As far as the late letters go, I have to say that with Interfolio this is a more serious issue than it was in days gone by when the departmental administrator could just slip the late letters into the paper file. Many people on hiring committees aren’t going to go searching for missing letters, so chances are good that late letters won’t be widely read, and this could be costly.

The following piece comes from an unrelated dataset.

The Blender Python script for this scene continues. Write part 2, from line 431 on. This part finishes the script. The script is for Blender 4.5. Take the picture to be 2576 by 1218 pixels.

Going forward, make sure you have given your writers enough time to have their letter uploaded to Interfolio by, say, Sep 15. Don’t tell them the actual date the applications are due and don’t ask for customized letters.

aProfessor
aProfessor
8 years ago

It’s not “a thing,” and it should not be a thing. As someone in a TT job, who has served on a search committee, and who is also on the market, I would consider it a huge imposition on my letter writers to ask them to customize a bunch of letters. Occasionally, there is a search committee that doesn’t ask for letters initially, but only later during the review, and they will require the letters to be sent directly by the writers. You can’t really help it if they do that (and committees should not do it!!!). Secondly, one of the real benefits of services like Interfolio (and academicjobsonline, and maybe Vitae, which I have not used) is that the applicant can control the delivery of the letters. If you really, truly think you need multiple letters, you should ask your letter writers (or maybe one of them) to file a couple of versions of the letter at the outset (and you should do this EARLY in the fall semester). That way, you can send the “teaching focused” letter or the “research focused” letter as you see fit, when you apply.